Deceased was a public spirited man, ready to help in any public enterprise that was for the up-building of the community, was charitable, kind and honest in all his dealings.

He was married to Emma J. Dixon, in Salt Lake City, Oct. 26, 1874, and is survived by his widow and the following children: Samuel Douglass, Jr., Charles D. Douglass, William Douglass, Stanley Douglass, Mrs. J. J. McClellan, Mrs. R. S. Wimmer, Mrs. N. K. White, Mrs. Dave Huish, Miss Henrietta Douglass, Miss Marguerite Douglass and Miss Kathryn Douglass. Fifteen grandchildren and one great grandchild; one brother, Joseph S. Douglass; two sisters, Mrs. M. D. Dixon and Mrs. Hyrum Lemmon also survive him.
Funeral services were held at his residence Friday morning, Bishop Elisha Brown presiding. Elder Levi Edgar Young was the principal speaker. Music was furnished by Prof. Willard Weihe and Prof. A. C. Lund, accompanied by Prof. J. J. McClellan. Invocation was offered by Joseph Fairbanks and benediction pronounced by Bishop J. A. Loveless.

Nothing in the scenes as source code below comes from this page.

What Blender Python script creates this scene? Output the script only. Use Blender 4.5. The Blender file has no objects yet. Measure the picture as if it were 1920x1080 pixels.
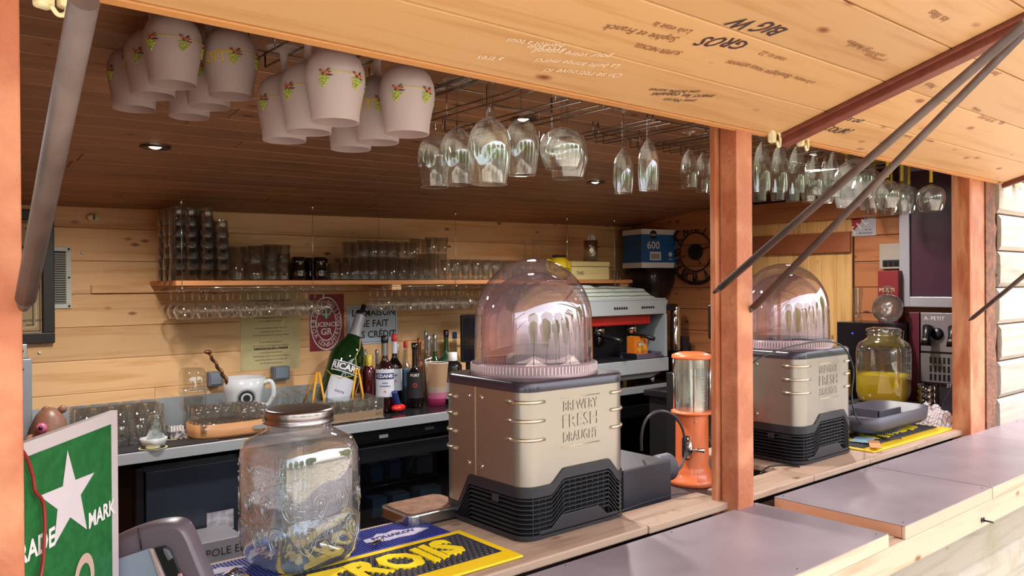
import bpy, math, random
from math import sin, cos, pi, radians as R
from mathutils import Vector, Matrix
random.seed(7)
SC = bpy.context.scene
COL = SC.collection

# ------------------------------------------------------------------ camera
F_PX, EYE = 1492.2, Vector((0, 0, 1.69))
_yaw, _pit, _rol = R(50.05), R(-.2576), R(-.3871)
CF = Vector((cos(_yaw) * cos(_pit), sin(_yaw) * cos(_pit), sin(_pit)))
_r = Vector((sin(_yaw), -cos(_yaw), 0)); _u = _r.cross(CF)
CR = _r * cos(_rol) + _u * sin(_rol); CU = -_r * sin(_rol) + _u * cos(_rol)
cam = bpy.data.cameras.new('camera'); camo = bpy.data.objects.new('camera', cam); COL.objects.link(camo)
cam.sensor_width = 36; cam.lens = 36 * F_PX / 1920; cam.clip_start = .02
camo.matrix_world = Matrix(((CR.x, CU.x, -CF.x, EYE.x), (CR.y, CU.y, -CF.y, EYE.y), (CR.z, CU.z, -CF.z, EYE.z), (0, 0, 0, 1)))
SC.camera = camo

# ------------------------------------------------------------------ light
w = bpy.data.worlds.new('world'); SC.world = w; w.use_nodes = True
nt = w.node_tree; bg = nt.nodes['Background']
sky = nt.nodes.new('ShaderNodeTexSky'); sky.sky_type = 'NISHITA'; sky.sun_disc = False
sky.sun_elevation = R(62); sky.sun_rotation = R(150); sky.air_density = 1.0; sky.dust_density = 3.0; sky.ozone_density = .6
hs = nt.nodes.new('ShaderNodeHueSaturation'); hs.inputs['Saturation'].default_value = .42
nt.links.new(sky.outputs[0], hs.inputs['Color']); nt.links.new(hs.outputs[0], bg.inputs[0])
bg.inputs[1].default_value = .68
sun = bpy.data.lights.new('sun', 'SUN'); sun.energy = 1.5; sun.angle = R(1.5); sun.color = (1, .95, .86)
suno = bpy.data.objects.new('sun', sun); COL.objects.link(suno)
suno.rotation_euler = Vector((-.32, .22, -1)).to_track_quat('-Z', 'Y').to_euler()   # high, from the street side and the right
SC.view_settings.view_transform = 'Standard'; SC.view_settings.look = 'None'
SC.view_settings.gamma = 1; SC.view_settings.use_curve_mapping = False
SC.view_settings.exposure = .35
SC.cycles.transparent_max_bounces = 40; SC.cycles.max_bounces = 10; SC.cycles.diffuse_bounces = 6
SC.cycles.glossy_bounces = 5; SC.cycles.caustics_reflective = False; SC.cycles.caustics_refractive = False
SC.cycles.sample_clamp_indirect = 6

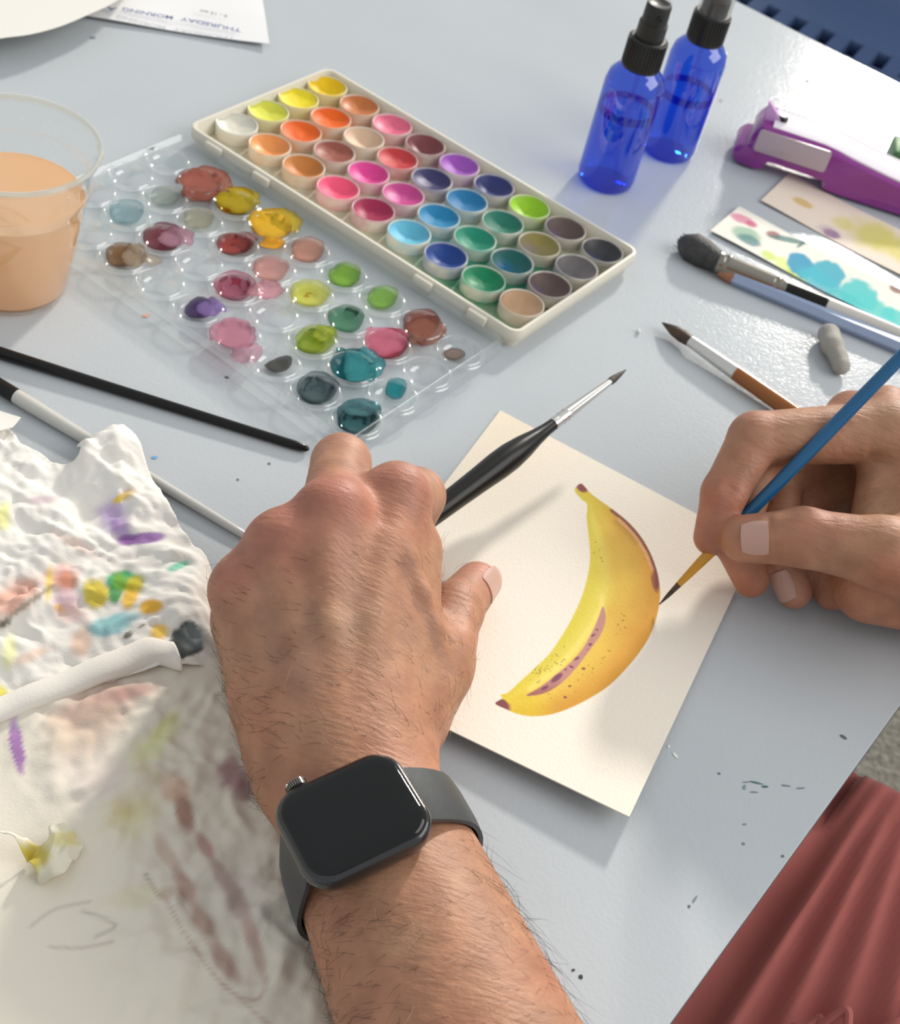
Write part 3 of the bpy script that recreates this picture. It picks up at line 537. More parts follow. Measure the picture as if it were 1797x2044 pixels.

The many beautiful floral offerings was a symbol of his character.

The remains were taken to Salt Lake City for interment.

President C. W. Penrose delivered a beautiful discourse at the grave, after which he dedicated it.

Samuel Douglass was of a retiring disposition but true to his convictions and lived and died a true Latter-day Saint.[9]



Samuel Douglass, Born March 1, 1850, Salt Lake City, Utah Married Oct. 26, 1874 – Died Aug. 7, 1918, Payson Utah Buried Salt Lake City
Emma Jane Dixon, wife of Samuel Douglass, Born Oct. 16, 1855, Kirtland, Ohio. Married Monday Oct. 26, 1874. Died June 4, 1943 Buried Salt Lake City, Utah

Children of Samuel and Emma Jane Douglass, all born at home in Payson, Utah

Mary Estella Douglass – Born on Wednesday, Oct 27, 1875 at 6:03 P.M.
Blessed by Elder David Lant Baptized 1884
Married John J. McClellan July 15, 1896
Died-Feb. 23, 1957

Armanella B. Douglass – Born Tuesday April 10, 1877 at 6:50 A.M.
Blessed by Elder David Fairbanks Baptized June 2, 1887
Married Robert S. Wimmer Dec. 29, 1897
Died – Sept 24, 1953

Samuel Douglass -- Born Sunday Oct. 27, 1878 at 10:15 P.M.
Blessed by Elder Gary Wride – Thursday, Dec. 8, 1878
Married – Minnie White Dec. 23, 1914 Baptized June 2, 1887
Died – Jan 31 11:30 A.M. 1965

Charles Dixon Douglass – Born on Saturday Aug. 21, 1880 at 5:30 A.M.
Blessed by Elder David Fairbanks Thursday Oct. 7, 1880
Married Winnie Nebeker Dec. 15, 1909 Baptized Aug. 1, 1889
Died – June 19, 1968

William Douglass – Born on Sunday Feb. 26, 1882 at 2:10 A.M.
Blessed by Elder Thomas E. Daniels Thursday May 4, 1882
Married – Pearl McClellan June 15, 1910 Baptized Sept 4, 1890
Died – Feb 19, 1968

Emma Douglass – Born on Monday March 31, 1884 at 5:06 P.M.
Blessed by Elder L. S. Huish June 5, 1884 Baptized March 2, 1893
Married – Newel Knight White[10] Dec. 30, 1908
Died – May 14, 1961

Henrietta Douglass – Born on Friday Feb. 5, 1886 at 9:00 A.M.
Blessed by Elder John B. Fairbanks Thursday June 3, 1886
Married - Baptized – Aug 1, 1895
Died – 13 September 1980[11]

Edith Douglass – Born on Saturday Nov. 26, 1887 at 5:30 P.M.
Blessed by Elder W. S. Tanner (unable to read) 1888
Married – Dave Huish Dec. 12, 1909 Baptized July 2, 1896
Died – June 4, 1955

Stanley Douglass – Born April 30, 1890 at 4:27 P.M.
Blessed by Elder W. S. Tanner Sept. 4, 1890
Married – Amanda E. Hanson Aug. 27, 1914 Baptized May 4, 1913
Died – 9 November 1976[12]

Marguerite Douglass – Born on Wednesday Dec. 18, 1895 at 10:50 A.M.
Blessed -- Baptized June 5, 1904
Married Winslow Charles Cole Nov. 15, 1924 (divorced)
Died – Aug. 20, 1960

Kathryn Douglass – Born on Friday Dec. 15, 1899 at 7:00 P.M.
Blessed by C. W. Brewerton Aug. 5, 1899
Married – John Rowe Groesbeck June 30, 1942 Baptized –
Died – 15 January 1988[13]

Among the descendents of Samuel and Emma Jane Douglass are doctors, dentists, teachers, druggists, nurses, musicians, accountants, salesmen, cattlemen and farmers. One grandson served in World War I; four in World War II, and two grand-daughters in World War II (one as a nurse, the other in the Red Cross). One grand-son, a paratrooper, was killed in an airplane crash the day of Emma Jane’s funeral. Another, his brother was serving on the U S S Battleship Oklahoma when Pearl Harbor was attacked by the Japanese.